I turn right in Benalla and proceed through gorgeous, rolling farm country towards Lurg. In this closely settled region, the properties are small enough for farmhouses to be close to the road. I still love careering around the bend that sweeps past the old Greta West Primary School and over the Fifteen Mile Creek, where on occasions I've stopped for a dip. I especially love driving past the Greta footy ground, which is surrounded by paddocks, and the superb little Catholic church, which from a distance looks like a doll's house amid the trees. They stopped saying Mass there only recently.

South Gippsland hills

I'm the type to never take a main road when there's a back road to explore. Often my curiosity has paid off but rarely to the extent that it did on a road between the South Gippsland towns of Inverloch and Korumburra. At one stage, a curve and a dip arrived at such an awkward confluence that I thought I was about roll the car into a ravine. The experience seemed to confuse me.

On a subsequent hill, where a farmer carried a stick and shuffled his sheep along the shoulder of the road, I could have sworn I was in County Kerry, Ireland.

Peninsula stream

Since childhood I've associated the Mornington Peninsula with ti-trees. So it was with some delight that I recently discovered the forest country around Red Hill. My brother and I had left the low canopy of Blairgowrie and were looking for surf on Westernport Bay. To get there, we headed along Main Creek Road and stumbled across the poky charms of the cricket ground in Main Ridge. Then we headed along Shands Road, a dirt track that ducks in and out of centuries-old gums. The effect of driving through the line of big old gums was like being splashed with water from a mountain stream. We never did find waves but we enjoyed the attempt.

Eerie delights of Mother's Day

One of the important lessons after having your first child is to do your research before heading out to celebrate your partner's first Mother's Day. In my inexperience, I failed to realise that every pub and restaurant in the Macedon Ranges region would be booked out.

After failing to find an empty table in Woodend, we struck out east - and felt rewarded for doing so. The volcanic country on the road to Romsey has an eerie appeal, and I wondered how long the rock formations must have been around (far longer than Mother's Day).

We missed out on lunch but we had coffee and cake in Lancefield, and we left for home with a good taste in our mouths.

Redesdale redux

While living in Bendigo for a few years, I had five routes between there and Melbourne. My favourite was via Redesdale. From Bendigo you head towards Lake Eppalock and veer south. The highlight is winding down the narrow road before crossing the Mia Mia bridge. The bridge has been there since 1868. The Redesdale Hotel was built around the same time.

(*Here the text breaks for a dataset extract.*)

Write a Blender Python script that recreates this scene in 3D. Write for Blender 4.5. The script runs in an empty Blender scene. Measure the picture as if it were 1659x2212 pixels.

It's one of life's pleasures to have a dip in the Campaspe River just below the bridge and then head up to the bluestone pub (which has recently been renovated) for a snifter. From Redesdale, you head south-east through wine country before turning on to the Calder Highway just before Kyneton.

Omeo Highway

The road that links Bairnsdale and Omeo is a monty for anyone's list of the most scenic roads in the state. The section through the Tambo Valley is so breathtaking that there is no choice but to drop into Ensay's Little River Inn and reflect on the country you've just seen.

In my youth I thought Omeo existed because television weathermen needed a town on which to pin the lowest maximum temperature. Now I think of Omeo as the hub of one of the most glorious regions in Australia. One of these days I'm going to proceed through Omeo and take the Great Alpine Road through the mountains.